After three small features, Mandel scored two major films, both of which produced successful theme songs. The Americanization of Emily, an off-beat comedy-drama about a less than heroic American soldier in World War II England, produced the hit "Emily," with lyrics by Johnny Mercer. Even more successful was a tune written for The Sandpiper, a project chiefly motivated by the then-much publicized coupling of Elizabeth Taylor and Richard Burton. Today the film is primarily remembered for Mandel's ballad, "The Shadow Of Your Smile." With lyrics by Paul Frances Webster, the lyrical melody with a contemporary bossa nova beat became one of the most recorded film songs of the decade, and won an Academy Award for Best Song in 1965.
Mandel followed Sandpiper with An American Dream, a watered-down version of the Norman Mailer novel, which nonetheless introduced another sensitive jazz ballad, "A Time for Love." ("A Time For Love" was again nominated for an Academy Award, but lost to "Born Free.") These popular successes led to Mandel scoring a number of 1960s "New Hollywood" classics, among them Harper, Point Blank, Pretty Poison, and That Cold Day in the Park. In 1970 he hit commercial gold again with his score for Robert Altman's M*A*S*H, which produced the hit "Suicide Is Painless" (also known as "Theme from M*A*S*H").
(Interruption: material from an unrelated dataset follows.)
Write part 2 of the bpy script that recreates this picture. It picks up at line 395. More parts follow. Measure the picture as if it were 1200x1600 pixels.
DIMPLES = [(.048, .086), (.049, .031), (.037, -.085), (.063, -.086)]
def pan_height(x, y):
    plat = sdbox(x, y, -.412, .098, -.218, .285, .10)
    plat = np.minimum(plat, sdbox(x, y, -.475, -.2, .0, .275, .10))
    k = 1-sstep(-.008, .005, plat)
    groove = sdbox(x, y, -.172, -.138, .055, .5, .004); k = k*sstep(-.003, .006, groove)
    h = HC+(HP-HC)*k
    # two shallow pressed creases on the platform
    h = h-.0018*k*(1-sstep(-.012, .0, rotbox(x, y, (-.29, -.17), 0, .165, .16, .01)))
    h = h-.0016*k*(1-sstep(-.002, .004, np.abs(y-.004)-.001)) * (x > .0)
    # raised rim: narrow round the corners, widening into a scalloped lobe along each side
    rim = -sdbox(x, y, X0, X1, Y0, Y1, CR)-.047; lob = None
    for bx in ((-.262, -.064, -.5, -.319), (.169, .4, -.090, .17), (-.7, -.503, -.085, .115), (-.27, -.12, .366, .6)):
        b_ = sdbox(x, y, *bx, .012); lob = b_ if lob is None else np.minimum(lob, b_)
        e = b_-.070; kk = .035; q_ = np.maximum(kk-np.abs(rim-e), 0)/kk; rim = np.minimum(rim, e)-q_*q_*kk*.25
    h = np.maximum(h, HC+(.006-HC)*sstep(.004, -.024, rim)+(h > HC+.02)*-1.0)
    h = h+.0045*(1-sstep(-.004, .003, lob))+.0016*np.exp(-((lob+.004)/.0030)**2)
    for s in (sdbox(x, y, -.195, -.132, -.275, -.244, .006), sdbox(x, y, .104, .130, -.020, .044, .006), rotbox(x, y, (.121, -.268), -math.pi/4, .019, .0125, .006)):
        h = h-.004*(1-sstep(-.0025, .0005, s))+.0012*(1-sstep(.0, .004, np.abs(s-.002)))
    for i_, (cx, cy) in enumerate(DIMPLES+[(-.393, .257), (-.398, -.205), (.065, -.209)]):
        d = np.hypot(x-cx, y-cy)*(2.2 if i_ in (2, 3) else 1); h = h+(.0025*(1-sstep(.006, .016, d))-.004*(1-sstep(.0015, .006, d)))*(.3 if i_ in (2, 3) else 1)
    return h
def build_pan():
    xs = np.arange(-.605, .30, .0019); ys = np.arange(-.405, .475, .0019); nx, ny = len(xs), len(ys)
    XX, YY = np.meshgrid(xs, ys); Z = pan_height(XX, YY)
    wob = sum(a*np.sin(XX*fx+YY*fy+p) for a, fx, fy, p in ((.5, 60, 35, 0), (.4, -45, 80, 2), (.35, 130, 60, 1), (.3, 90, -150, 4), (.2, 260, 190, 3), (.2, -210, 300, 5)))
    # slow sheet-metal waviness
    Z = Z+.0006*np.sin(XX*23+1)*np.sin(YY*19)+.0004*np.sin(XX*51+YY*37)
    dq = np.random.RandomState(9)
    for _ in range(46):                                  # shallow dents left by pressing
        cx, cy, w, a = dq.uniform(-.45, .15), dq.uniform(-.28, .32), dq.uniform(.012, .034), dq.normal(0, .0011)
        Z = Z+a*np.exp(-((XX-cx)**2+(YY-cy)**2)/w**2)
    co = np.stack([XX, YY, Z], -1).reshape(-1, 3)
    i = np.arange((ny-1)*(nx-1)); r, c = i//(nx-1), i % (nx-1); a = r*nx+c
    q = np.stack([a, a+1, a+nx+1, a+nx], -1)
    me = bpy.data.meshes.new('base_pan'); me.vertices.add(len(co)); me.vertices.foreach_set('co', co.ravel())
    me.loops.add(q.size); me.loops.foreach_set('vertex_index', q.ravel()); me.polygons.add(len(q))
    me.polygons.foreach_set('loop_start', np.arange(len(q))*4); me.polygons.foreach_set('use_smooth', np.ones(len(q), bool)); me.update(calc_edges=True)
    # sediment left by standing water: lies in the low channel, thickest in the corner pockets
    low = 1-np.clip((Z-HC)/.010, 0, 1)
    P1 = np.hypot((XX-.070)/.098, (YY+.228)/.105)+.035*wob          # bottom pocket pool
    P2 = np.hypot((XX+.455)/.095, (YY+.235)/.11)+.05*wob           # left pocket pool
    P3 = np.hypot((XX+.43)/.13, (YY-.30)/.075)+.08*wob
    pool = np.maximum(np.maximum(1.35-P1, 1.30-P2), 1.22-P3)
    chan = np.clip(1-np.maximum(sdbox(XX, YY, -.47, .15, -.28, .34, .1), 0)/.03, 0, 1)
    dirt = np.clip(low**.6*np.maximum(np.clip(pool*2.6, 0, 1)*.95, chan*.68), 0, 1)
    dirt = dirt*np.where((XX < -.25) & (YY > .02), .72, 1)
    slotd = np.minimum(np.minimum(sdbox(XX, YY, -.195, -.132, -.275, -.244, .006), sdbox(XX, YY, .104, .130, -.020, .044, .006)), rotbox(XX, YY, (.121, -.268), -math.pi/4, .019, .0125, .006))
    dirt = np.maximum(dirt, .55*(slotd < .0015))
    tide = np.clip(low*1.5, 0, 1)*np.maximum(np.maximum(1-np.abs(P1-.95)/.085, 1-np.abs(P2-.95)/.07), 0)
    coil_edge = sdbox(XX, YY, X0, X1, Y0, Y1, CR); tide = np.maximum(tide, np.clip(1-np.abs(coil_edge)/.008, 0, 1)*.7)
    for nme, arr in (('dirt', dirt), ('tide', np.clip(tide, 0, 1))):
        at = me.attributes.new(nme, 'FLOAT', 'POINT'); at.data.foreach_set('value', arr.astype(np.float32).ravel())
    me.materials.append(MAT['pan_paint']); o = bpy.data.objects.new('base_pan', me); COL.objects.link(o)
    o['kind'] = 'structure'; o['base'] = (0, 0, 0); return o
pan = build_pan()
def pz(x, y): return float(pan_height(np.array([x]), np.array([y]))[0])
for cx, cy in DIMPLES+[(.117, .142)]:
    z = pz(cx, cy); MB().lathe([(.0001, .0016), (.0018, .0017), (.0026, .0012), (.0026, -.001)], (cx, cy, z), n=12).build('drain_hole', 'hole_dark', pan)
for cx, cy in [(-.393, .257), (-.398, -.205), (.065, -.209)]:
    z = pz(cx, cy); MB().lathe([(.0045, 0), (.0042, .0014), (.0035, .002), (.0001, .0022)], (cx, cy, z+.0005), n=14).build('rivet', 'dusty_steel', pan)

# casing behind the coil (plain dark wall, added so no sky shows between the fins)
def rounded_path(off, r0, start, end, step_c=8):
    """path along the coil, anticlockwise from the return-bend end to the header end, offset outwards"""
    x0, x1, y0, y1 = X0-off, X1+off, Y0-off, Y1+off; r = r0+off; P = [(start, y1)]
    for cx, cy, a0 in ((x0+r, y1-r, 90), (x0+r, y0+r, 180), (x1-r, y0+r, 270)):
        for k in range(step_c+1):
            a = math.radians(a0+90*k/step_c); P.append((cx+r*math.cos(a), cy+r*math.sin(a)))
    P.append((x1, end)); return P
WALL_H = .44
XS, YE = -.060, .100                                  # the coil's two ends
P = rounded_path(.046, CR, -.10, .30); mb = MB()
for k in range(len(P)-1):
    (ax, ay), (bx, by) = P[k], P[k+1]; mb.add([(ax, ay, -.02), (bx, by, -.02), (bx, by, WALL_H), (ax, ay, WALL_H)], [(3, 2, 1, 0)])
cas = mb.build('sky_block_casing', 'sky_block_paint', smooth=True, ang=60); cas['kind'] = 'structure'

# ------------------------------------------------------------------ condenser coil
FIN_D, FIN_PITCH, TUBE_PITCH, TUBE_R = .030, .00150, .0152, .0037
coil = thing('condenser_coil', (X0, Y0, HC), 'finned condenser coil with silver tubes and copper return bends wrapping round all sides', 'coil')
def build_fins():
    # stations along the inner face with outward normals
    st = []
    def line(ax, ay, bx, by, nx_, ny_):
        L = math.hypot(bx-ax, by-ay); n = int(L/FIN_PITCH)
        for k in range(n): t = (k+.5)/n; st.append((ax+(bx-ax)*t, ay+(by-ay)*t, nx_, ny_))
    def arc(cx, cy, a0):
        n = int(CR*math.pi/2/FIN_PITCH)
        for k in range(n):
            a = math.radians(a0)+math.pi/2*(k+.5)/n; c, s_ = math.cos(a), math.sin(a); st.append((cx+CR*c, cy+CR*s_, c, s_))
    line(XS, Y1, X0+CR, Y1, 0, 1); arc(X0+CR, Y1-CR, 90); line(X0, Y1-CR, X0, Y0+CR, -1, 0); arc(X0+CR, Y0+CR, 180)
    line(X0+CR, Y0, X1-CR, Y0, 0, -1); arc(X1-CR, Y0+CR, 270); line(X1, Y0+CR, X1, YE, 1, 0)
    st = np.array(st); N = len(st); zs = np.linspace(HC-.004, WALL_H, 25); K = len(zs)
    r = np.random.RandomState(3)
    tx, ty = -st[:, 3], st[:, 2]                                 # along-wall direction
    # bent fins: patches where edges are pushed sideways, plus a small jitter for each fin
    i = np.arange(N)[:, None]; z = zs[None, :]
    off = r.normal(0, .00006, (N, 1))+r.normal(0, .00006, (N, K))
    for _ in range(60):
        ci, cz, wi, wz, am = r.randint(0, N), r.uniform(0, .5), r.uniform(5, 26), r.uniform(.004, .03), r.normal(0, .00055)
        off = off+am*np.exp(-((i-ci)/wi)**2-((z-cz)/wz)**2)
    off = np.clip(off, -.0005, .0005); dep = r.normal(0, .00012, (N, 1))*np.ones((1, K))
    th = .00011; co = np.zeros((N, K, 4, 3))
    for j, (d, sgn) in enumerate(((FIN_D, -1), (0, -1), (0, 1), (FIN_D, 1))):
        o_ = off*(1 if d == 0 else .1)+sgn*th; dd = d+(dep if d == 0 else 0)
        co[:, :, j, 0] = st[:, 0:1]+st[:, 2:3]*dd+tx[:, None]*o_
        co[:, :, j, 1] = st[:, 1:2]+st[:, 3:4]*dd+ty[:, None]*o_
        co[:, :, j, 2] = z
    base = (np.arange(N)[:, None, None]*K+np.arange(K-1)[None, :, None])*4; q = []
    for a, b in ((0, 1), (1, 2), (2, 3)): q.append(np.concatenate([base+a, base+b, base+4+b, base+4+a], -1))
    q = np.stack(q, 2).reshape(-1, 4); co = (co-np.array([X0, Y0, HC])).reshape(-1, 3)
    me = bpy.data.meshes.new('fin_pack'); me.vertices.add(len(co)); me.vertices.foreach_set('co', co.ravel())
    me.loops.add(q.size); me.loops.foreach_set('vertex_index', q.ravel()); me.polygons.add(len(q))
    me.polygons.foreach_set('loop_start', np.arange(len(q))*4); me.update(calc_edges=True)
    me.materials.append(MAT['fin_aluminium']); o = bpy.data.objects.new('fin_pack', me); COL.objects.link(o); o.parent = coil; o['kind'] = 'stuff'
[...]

Mandel also scored the TV series based on the film.
Along with The Last Detail in 1973, M*A*S*H was the last film of consequence that Mandel scored, moving on as he did to Disney live-action features (Escape to Witch Mountain, Freaky Friday), and a mixed bag of comedies (Caddyshack), TV movies, and the occasional major feature (Deathtrap, Brenda Starr). Mandel's last score was for a TV movie of Danielle Steel's Kaleidoscope in 1990.
In spite of his prolific film work, Mandel considered himself primarily a jazz musician, and during the 1990s, he returned to his arranging roots with arrangements for a variety of major recording artists, including Michael Jackson, Quincy Jones, and Barbra Streisand, as well as producing his own solo albums. In addition to his Academy Award and two nominations, Mandel has won four Grammys, and in 1997 was awarded ASCAP's prestigious Henry Mancini Award.